Please give your employers some credit for knowing what to say and do in such situations; they have been at it since 1863..

BusyB 17th Jun 2014 14:59

You mean selling Opium. Not allowed to do that and many other profitable things these days.:}

Methersgate 17th Jun 2014 15:17

No, I do not!

The people who ran foreign mud into China were the Princely Hong, once associated with BOAC.

You work for the Great and Ancient Hong: Cotton, yes, tea, yes, and both of them on a huge scale now, but never, ever, opium or any other illicit substances, neither grown, nor traded, nor carried.

BusyB 17th Jun 2014 15:27

OK, I'll retract that but I think it was wood oil and salt originally.:ok:

Methersgate 17th Jun 2014 15:35

Right on the wood oil, but I think it may have been soya bean cake, not salt. :ok:

Actually, if you have an idle moment, "John Swire, the Senior" is a good book and could serve as a handbook on how to set up and run any transport business, even today...

sample quotes:

"I write as I speak: to the point."

"The immediate crisis over, John Swire went back to his favourite pastime; drawing up his competitors' balance sheets."

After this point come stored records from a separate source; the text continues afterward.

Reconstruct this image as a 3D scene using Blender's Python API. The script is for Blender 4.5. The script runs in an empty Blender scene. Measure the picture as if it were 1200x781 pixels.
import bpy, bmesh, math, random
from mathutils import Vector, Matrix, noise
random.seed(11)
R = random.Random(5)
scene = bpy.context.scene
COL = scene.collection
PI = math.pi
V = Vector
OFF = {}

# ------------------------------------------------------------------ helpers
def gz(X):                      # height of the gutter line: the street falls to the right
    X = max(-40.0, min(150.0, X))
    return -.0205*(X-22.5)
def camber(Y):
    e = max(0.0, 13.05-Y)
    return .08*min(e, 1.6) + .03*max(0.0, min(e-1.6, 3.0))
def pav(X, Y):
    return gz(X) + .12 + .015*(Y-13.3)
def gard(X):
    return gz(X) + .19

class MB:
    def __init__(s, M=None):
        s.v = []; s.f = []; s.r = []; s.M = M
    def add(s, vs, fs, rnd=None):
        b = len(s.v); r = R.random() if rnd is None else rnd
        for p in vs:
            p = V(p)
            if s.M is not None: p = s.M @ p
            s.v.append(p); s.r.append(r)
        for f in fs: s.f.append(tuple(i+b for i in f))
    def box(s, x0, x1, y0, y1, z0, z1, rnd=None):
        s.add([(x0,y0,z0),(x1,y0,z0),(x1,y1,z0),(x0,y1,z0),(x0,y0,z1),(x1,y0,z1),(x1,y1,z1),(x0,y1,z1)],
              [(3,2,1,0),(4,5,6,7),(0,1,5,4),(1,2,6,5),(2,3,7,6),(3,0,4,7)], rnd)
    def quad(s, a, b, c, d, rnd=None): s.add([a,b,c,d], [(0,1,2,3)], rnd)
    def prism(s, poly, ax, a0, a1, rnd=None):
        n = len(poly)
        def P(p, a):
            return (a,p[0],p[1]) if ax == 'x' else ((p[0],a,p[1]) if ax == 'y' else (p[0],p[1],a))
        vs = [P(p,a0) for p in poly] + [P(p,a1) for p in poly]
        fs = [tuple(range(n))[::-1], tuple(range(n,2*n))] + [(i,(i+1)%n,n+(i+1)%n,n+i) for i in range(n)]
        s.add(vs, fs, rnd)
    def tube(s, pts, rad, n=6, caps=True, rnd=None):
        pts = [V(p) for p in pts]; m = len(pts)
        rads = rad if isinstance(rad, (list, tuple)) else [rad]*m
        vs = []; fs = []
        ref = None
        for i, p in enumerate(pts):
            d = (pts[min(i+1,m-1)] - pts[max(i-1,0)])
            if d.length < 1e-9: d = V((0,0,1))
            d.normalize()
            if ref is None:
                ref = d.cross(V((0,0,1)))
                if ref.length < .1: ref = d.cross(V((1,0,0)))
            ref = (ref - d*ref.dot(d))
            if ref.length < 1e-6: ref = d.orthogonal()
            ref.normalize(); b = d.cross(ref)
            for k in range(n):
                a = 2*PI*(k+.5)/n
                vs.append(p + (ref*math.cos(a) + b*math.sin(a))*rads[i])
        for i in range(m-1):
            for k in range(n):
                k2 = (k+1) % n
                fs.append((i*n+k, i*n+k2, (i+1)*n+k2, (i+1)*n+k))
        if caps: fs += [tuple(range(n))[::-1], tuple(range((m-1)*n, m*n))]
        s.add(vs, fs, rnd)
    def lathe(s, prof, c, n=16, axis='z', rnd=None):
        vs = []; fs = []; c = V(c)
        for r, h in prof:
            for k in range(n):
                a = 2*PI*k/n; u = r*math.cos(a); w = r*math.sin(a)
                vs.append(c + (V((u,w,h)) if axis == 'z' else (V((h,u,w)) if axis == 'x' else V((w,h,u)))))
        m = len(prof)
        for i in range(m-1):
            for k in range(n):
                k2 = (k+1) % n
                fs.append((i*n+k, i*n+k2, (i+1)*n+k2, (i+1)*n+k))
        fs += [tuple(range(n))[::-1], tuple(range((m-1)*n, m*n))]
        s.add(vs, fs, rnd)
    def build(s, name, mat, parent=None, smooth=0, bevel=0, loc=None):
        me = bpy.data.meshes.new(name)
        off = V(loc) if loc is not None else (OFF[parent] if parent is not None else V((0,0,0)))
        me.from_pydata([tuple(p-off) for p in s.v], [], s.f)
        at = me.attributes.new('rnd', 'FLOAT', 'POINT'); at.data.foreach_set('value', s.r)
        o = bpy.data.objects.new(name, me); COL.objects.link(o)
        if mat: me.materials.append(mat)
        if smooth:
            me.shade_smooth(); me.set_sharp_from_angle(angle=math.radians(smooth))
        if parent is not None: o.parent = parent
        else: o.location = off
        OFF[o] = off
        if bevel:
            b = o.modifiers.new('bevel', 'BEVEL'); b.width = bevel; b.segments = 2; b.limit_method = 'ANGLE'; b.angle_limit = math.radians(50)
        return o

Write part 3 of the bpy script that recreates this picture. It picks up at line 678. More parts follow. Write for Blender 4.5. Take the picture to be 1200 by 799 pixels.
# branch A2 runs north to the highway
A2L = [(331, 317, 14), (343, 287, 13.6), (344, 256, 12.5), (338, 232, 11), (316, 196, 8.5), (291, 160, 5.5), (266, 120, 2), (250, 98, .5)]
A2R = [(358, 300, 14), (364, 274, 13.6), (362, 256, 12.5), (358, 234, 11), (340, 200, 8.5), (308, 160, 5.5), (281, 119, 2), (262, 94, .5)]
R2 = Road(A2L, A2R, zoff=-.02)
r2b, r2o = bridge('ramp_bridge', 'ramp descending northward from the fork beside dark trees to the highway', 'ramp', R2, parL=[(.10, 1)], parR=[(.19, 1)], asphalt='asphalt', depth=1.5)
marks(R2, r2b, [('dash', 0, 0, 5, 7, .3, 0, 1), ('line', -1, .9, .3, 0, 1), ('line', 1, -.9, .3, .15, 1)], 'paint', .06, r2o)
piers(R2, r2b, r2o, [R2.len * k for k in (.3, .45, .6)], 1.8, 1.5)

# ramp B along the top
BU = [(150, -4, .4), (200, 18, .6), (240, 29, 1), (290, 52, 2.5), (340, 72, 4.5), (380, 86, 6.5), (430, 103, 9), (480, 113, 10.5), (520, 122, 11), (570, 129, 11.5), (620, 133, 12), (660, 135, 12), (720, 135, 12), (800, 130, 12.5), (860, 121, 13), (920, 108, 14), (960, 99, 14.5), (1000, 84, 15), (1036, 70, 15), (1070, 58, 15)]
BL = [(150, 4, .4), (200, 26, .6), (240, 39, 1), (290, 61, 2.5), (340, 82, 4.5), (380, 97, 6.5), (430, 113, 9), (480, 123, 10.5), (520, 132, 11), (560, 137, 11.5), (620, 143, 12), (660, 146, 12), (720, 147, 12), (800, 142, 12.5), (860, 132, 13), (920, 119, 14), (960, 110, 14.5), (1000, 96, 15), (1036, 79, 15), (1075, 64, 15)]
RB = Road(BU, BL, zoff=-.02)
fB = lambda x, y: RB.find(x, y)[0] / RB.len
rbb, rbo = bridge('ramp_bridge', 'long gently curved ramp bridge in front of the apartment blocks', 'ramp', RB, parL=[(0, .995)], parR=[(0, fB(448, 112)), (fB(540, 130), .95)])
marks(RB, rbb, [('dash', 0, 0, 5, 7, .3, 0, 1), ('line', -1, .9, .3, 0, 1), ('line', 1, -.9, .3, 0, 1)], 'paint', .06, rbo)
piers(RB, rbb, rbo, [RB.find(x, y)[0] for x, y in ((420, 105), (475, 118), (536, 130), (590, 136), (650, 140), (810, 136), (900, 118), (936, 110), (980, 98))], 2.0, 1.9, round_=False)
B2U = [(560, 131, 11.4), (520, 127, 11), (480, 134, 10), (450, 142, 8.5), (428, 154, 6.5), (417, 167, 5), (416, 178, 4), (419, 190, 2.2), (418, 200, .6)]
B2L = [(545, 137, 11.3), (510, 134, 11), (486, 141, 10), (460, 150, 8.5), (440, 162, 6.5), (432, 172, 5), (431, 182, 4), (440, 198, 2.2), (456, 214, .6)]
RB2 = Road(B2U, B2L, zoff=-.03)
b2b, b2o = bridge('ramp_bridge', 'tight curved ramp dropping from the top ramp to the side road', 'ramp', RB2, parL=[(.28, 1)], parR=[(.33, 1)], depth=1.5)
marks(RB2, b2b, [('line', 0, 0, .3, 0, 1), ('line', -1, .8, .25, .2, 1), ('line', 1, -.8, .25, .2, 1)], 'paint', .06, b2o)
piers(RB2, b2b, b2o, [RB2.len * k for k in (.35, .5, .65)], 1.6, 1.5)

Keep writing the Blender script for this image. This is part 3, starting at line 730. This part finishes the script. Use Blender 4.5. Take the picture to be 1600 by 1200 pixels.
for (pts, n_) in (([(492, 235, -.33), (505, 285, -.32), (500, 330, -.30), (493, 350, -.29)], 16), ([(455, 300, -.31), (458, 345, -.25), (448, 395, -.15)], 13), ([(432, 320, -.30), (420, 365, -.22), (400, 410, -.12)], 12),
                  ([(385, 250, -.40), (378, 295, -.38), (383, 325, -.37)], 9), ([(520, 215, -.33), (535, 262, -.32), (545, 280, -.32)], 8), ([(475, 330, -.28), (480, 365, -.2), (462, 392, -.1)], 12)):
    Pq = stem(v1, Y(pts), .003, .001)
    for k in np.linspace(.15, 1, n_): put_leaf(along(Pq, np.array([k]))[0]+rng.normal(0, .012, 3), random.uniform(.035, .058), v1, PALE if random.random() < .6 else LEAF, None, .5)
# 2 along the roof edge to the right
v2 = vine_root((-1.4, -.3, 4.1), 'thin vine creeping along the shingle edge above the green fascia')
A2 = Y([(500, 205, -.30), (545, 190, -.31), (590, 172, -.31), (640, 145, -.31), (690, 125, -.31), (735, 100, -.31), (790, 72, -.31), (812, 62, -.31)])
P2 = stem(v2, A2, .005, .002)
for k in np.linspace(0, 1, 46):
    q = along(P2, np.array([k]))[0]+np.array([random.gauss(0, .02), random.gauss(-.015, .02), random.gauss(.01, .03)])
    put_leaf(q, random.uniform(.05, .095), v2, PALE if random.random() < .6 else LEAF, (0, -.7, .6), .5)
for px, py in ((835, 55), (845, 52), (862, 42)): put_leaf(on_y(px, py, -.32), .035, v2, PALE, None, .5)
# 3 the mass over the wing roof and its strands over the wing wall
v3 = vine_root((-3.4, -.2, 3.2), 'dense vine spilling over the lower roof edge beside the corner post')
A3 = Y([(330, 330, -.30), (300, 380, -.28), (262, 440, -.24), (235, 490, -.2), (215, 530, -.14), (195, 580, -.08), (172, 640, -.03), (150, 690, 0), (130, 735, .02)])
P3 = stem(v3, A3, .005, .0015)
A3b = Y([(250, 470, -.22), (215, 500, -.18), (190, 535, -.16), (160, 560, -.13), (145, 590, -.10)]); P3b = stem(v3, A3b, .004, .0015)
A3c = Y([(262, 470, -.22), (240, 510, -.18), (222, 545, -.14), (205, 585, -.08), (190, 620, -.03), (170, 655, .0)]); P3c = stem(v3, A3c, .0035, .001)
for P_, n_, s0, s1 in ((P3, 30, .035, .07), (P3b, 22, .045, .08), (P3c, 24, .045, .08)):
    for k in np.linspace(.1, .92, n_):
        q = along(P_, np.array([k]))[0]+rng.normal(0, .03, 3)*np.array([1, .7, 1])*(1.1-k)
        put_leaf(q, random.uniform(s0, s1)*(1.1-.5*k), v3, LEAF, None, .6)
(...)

He was originally a cotton merchant; he hitched a lift to Shanghai, in 1867, on one of Alfred Holt's revolutionary compound expansion steamers because he thought that the shortage of cotton due to the Union blockade of the Confederacy might be made up by importing from China. He found that he was wrong about that, but wrote to Holt saying his Shanghai agents were useless and he could do a better job: he was appointed and he did. He founded the China Navigation Company, with Holt as a shareholder, "for the carriage of passengers, troops, baggage mails and goods by land, sea and AIR" (!) in 1872.